To elaborate on the Magisterium of the Catholic Church is our mission on Plinthos (Gk. "brick"); and to do so anonymously, so that, like any brick in the wall, we might do our little part in the strength of the structure of humanity almost unnoticed.
Monday, March 4, 2019
Ratio purgata: Self-denial Teaches Wisdom --Ratzinger
"...[T]he future of the Church, once again as always, will be re-shaped by the saints, by men, that is, whose minds probe deeper than the slogans of the day, who see more than others see, because their lives embrace a wider reality. Unselfishness, which makes men free, is attained only through the patience of small daily acts of self-denial. By this daily passion, which alone reveals to a man in how many ways he is enslaved by his own ego, by this daily passion and by it alone a man's eyes are slowly opened.

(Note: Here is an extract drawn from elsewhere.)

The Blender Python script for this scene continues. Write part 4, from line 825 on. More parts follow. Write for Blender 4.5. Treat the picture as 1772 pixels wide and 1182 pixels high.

He sees only to the extent that he has lived and suffered..." 101-102
"...[T]he future of the Church can and will issue from those whose roots are deep and who live from the pure fullness of their faith. It will not issue from
1) those who accommodate themselves merely to the passing moment or from
2) those who merely criticize others, and assume that they themselves are infallible measuring rods; nor will it issue from
3) those who take the easier road, who sidestep the passion of faith, declaring false and obsolete, tyrannous and legalistic, all that makes demands upon men, that hurts them and compels them to sacrifice themselves..." 101
"Only he who gives himself creates the future. The man who simply tries to instruct, who wants to change others, remains unfruitful." 99
Joseph Ratzinger, Faith and the Future, Chicago: Franciscan Herald Press, 1971.